■ WHAT IS EXPECTED
Using the listing below, report all lines holding the word "picture".

■ Stored dataset items
※
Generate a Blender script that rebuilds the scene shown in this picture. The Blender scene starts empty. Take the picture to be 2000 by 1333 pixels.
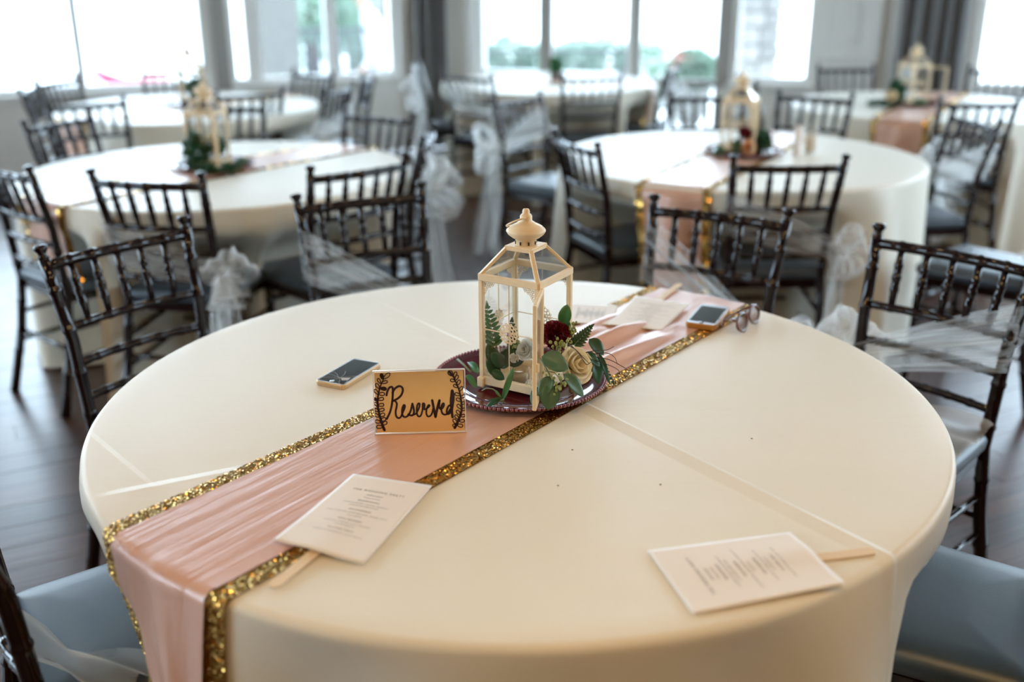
import bpy, math, random
import numpy as np
from mathutils import Vector, Matrix
random.seed(7); np.random.seed(7)
SC = bpy.context.scene
COL = SC.collection
PI = math.pi
# ------------------------------------------------------------------ camera
CAM_H, PITCH, ROLL, FPX = 1.51524, 0.348085, -0.0039515, 1990.39
def cam_rows():
    c, s = math.cos(PITCH), math.sin(PITCH)
    R = np.array([[1, 0, 0], [0, -s, -c], [0, c, -s]])
    a, b = math.cos(ROLL), math.sin(ROLL)
    return np.array([[a, -b, 0], [b, a, 0], [0, 0, 1]]) @ R
CR = cam_rows()
cam_d = bpy.data.cameras.new('camera'); cam = bpy.data.objects.new('camera', cam_d); COL.objects.link(cam)
cam_d.sensor_width = 36.0; cam_d.lens = FPX / 2000 * 36.0
cam.matrix_world = Matrix(((CR[0][0], -CR[1][0], -CR[2][0], 0), (CR[0][1], -CR[1][1], -CR[2][1], 0),
                           (CR[0][2], -CR[1][2], -CR[2][2], CAM_H), (0, 0, 0, 1)))
cam_d.dof.use_dof = True; cam_d.dof.focus_distance = 1.83; cam_d.dof.aperture_fstop = 1.6
cam_d.clip_start = 0.05; cam_d.clip_end = 300
SC.camera = cam
# ------------------------------------------------------------------ world, lamps, exposure
W = bpy.data.worlds.new('sky'); SC.world = W; W.use_nodes = True
bg = W.node_tree.nodes['Background']; bg.inputs[0].default_value = (0.66, 0.82, 1.0, 1); bg.inputs[1].default_value = 8.8
SC.view_settings.view_transform = 'Standard'; SC.view_settings.look = 'None'
SC.view_settings.gamma = 1.0; SC.view_settings.use_curve_mapping = False
SC.view_settings.exposure = 0.33
def lamp(name, loc, size, watts, color):
    d = bpy.data.lights.new(name, 'AREA'); d.shape = 'DISK'; d.size = size; d.energy = watts; d.color = color
    o = bpy.data.objects.new(name, d); COL.objects.link(o); o.location = loc
    return o
for i, (x, y) in enumerate([(-2.4, 0.2), (0.5, 0.3), (3.2, 0.4), (-3.2, 3.4), (0.3, 3.6), (3.6, 3.6), (0.4, -2.4)]):
    lamp('warm_fill_lamp', (x, y, 3.5), 0.4, 32 if y < -1 else 19 if y < 1 else 7, (1.0, 0.64, 0.28))  # unseen warm fill, added to tune the light on the cloths; no fittings modelled

# ------------------------------------------------------------------ helpers
def ray(px, py):
    return np.array([(px - 1000) / FPX, (py - 666.5) / FPX, 1.0]) @ CR
def at(px, py, Y):            # the world point seen at a pixel at world depth Y
    d = ray(px, py); s = Y / d[1]
    return Vector((d[0] * s, Y, CAM_H + d[2] * s))
def atz(px, py, z):           # the world point seen at a pixel at height z
    d = ray(px, py); s = (z - CAM_H) / d[2]
    return Vector((d[0] * s, d[1] * s, z))

class MB:
    def __init__(s): s.v = []; s.f = []; s.mi = []; s.m = 0
    def _add(s, vs, fs):
        b = len(s.v); s.v += [tuple(p) for p in vs]
        for f in fs: s.f.append([b + i for i in f]); s.mi.append(s.m)
    def box(s, c, size, M=None, ch=0.0):
        x, y, z = [d / 2 for d in size]; c = Vector(c)
        if ch <= 0 or ch >= min(x, y, z):
            vs = [Vector((sx * x, sy * y, sz * z)) for sz in (-1, 1) for sy in (-1, 1) for sx in (-1, 1)]
            fs = [(0, 2, 3, 1), (4, 5, 7, 6), (0, 1, 5, 4), (2, 6, 7, 3), (0, 4, 6, 2), (1, 3, 7, 5)]
        else:
            vs = []; idx = {}
            for sx in (-1, 1):
                for sy in (-1, 1):
                    for sz in (-1, 1):
                        for k in range(3):
                            q = [sx * x, sy * y, sz * z]
                            for j in range(3):
                                if j != k: q[j] -= (sx, sy, sz)[j] * ch
                            idx[(sx, sy, sz, k)] = len(vs); vs.append(Vector(q))
            fs = []
            def G(a, b, c2, k): return idx[(a, b, c2, k)]
            for sg in (-1, 1):
                fs.append((G(sg, -1, -1, 0), G(sg, 1, -1, 0), G(sg, 1, 1, 0), G(sg, -1, 1, 0))[::sg])
                fs.append((G(-1, sg, -1, 1), G(-1, sg, 1, 1), G(1, sg, 1, 1), G(1, sg, -1, 1))[::sg])
                fs.append((G(-1, -1, sg, 2), G(1, -1, sg, 2), G(1, 1, sg, 2), G(-1, 1, sg, 2))[::sg])
            for a in (-1, 1):
                for b in (-1, 1):
                    fs.append((G(a, b, -1, 0), G(a, b, 1, 0), G(a, b, 1, 1), G(a, b, -1, 1)))
                    fs.append((G(a, -1, b, 0), G(a, 1, b, 0), G(a, 1, b, 2), G(a, -1, b, 2)))
                    fs.append((G(-1, a, b, 1), G(1, a, b, 1), G(1, a, b, 2), G(-1, a, b, 2)))
                    for d in (-1, 1): fs.append((G(a, b, d, 0), G(a, b, d, 1), G(a, b, d, 2)))
        if M is not None: vs = [M @ v for v in vs]
        s._add([v + c for v in vs], fs)
    def bar(s, p, q, w, h, up=(0, 0, 1), ch=0.0):      # a rectangular bar from p to q
        p = Vector(p); q = Vector(q); d = q - p; L = d.length; x = d / L
        y = Vector(up).cross(x)
        if y.length < 1e-6: y = Vector((0, 1, 0)).cross(x)
        y.normalize(); z = x.cross(y)
        s.box((p + q) / 2, (L, w, h), Matrix((x, y, z)).transposed(), ch)
    def loft(s, loops, closed=True, cap0=False, cap1=False):
        n = len(loops[0]); b = len(s.v)
        for l in loops: s.v += [tuple(p) for p in l]
        for i in range(len(loops) - 1):
            for j in range(n if closed else n - 1):
                k = (j + 1) % n
                s.f.append([b + i * n + j, b + i * n + k, b + (i + 1) * n + k, b + (i + 1) * n + j]); s.mi.append(s.m)
        if cap0: s.f.append([b + j for j in range(n)][::-1]); s.mi.append(s.m)
        if cap1: s.f.append([b + (len(loops) - 1) * n + j for j in range(n)]); s.mi.append(s.m)
    def tube(s, pts, r, n=8, cap=True):
        pts = [Vector(p) for p in pts]
        if not hasattr(r, '__len__'): r = [r] * len(pts)
        t0 = (pts[1] - pts[0]).normalized()
        a = t0.cross(Vector((0, 0, 1)))
        if a.length < 1e-3: a = t0.cross(Vector((0, 1, 0)))
        a.normalize(); loops = []
        for i, p in enumerate(pts):
            t = (pts[min(i + 1, len(pts) - 1)] - pts[max(i - 1, 0)])
            t = t.normalized() if t.length > 1e-9 else t0
            a = (a - t * a.dot(t)).normalized(); b = t.cross(a)
            loops.append([p + (a * math.cos(2 * PI * k / n) + b * math.sin(2 * PI * k / n)) * r[i] for k in range(n)])
        s.loft(loops, True, cap, cap)
    def lathe(s, prof, c=(0, 0, 0), n=24, cap0=False, cap1=False):
        c = Vector(c)
        s.loft([[c + Vector((r * math.cos(2 * PI * k / n), r * math.sin(2 * PI * k / n), z)) for k in range(n)] for r, z in prof], True, cap0, cap1)
    def grid(s, fn, nu, nv):
        b = len(s.v)
        for j in range(nv + 1):
            for i in range(nu + 1): s.v.append(tuple(fn(i / nu, j / nv)))
        for j in range(nv):
            for i in range(nu):
                s.f.append([b + j * (nu + 1) + i, b + j * (nu + 1) + i + 1, b + (j + 1) * (nu + 1) + i + 1, b + (j + 1) * (nu + 1) + i]); s.mi.append(s.m)
    def sphere(s, c, r, n=10, m=6, sc=(1, 1, 1)):
        c = Vector(c)
        s.loft([[c + Vector((r * sc[0] * math.sin(PI * i / m) * math.cos(2 * PI * k / n), r * sc[1] * math.sin(PI * i / m) * math.sin(2 * PI * k / n), -r * sc[2] * math.cos(PI * i / m))) for k in range(n)] for i in range(m + 1)])
    def mesh(s, name, mats, smooth=True):
        me = bpy.data.meshes.new(name); me.from_pydata(s.v, [], s.f)
        if not isinstance(mats, (list, tuple)): mats = [mats]
        for m in mats: me.materials.append(m)
        if len(mats) > 1: me.polygons.foreach_set('material_index', s.mi)
        me.polygons.foreach_set('use_smooth', [smooth] * len(me.polygons))
        me.update(); return me
    def build(s, name, mats, parent=None, smooth=True, loc=None, thick=0.0):
        o = bpy.data.objects.new(name, s.mesh(name, mats, smooth)); COL.objects.link(o)
        if parent is not None: o.parent = parent
        if loc is not None: o.location = loc
        if thick:
            md = o.modifiers.new('thickness', 'SOLIDIFY'); md.thickness = thick; md.offset = 0
        return o
def tag(o, label, cat, group=None):
    o['label'] = label; o['category'] = cat
    if group: o['group'] = group
    return o
def thing(name, label, cat, loc=(0, 0, 0), rz=0.0, group=None):
    o = bpy.data.objects.new(name, None); COL.objects.link(o); o.location = loc; o.rotation_euler = (0, 0, rz); o.empty_display_size = 0.05
    return tag(o, label, cat, group)
def structure(o): o['kind'] = 'structure'; return o
def dup(root, label, loc=None, rz=None, group=None):
    def cp(o, par):
        c = o.copy(); COL.objects.link(c); c.parent = par
        for ch in list(o.children): cp(ch, c)
        return c
    r = cp(root, None); r['label'] = label
    if loc is not None: r.location = loc
    if rz is not None: r.rotation_euler = (0, 0, rz)
    if group: r['group'] = group
    return r

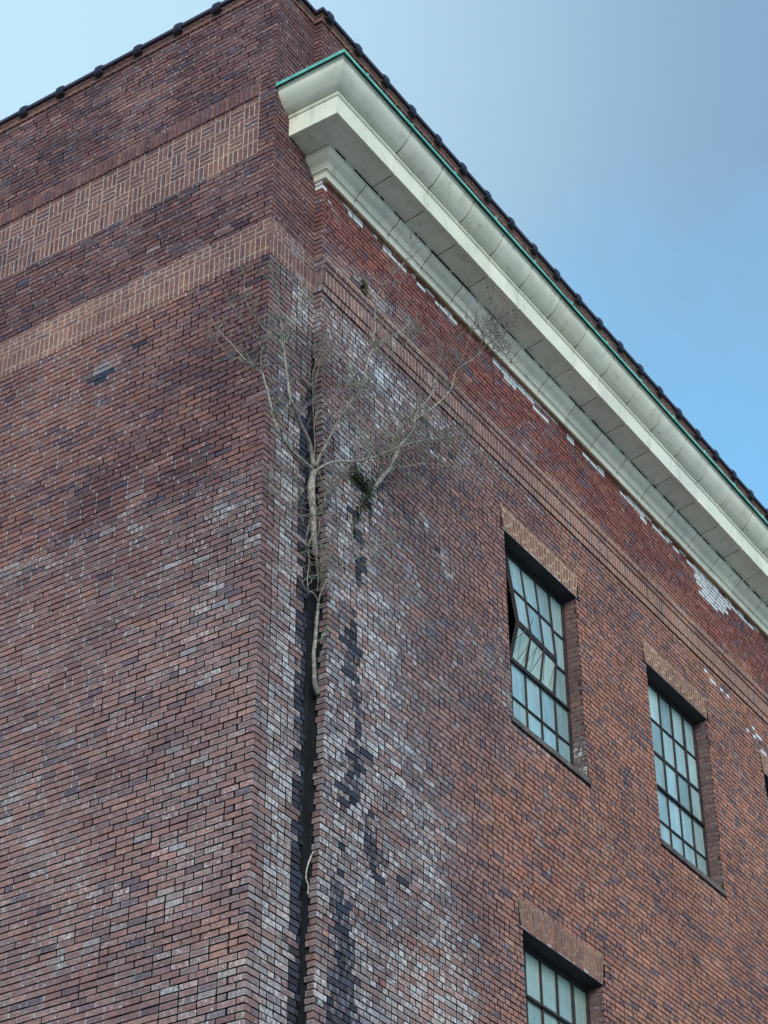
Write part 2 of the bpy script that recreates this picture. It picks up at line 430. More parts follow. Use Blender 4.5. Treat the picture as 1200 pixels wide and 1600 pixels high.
※
■ OUTPUT
Generate a Blender script that rebuilds the scene shown in this picture. The Blender scene starts empty. Take the picture to be 2000 by 1333 pixels.
Write part 2 of the bpy script that recreates this picture. It picks up at line 430. More parts follow. Use Blender 4.5. Treat the picture as 1200 pixels wide and 1600 pixels high.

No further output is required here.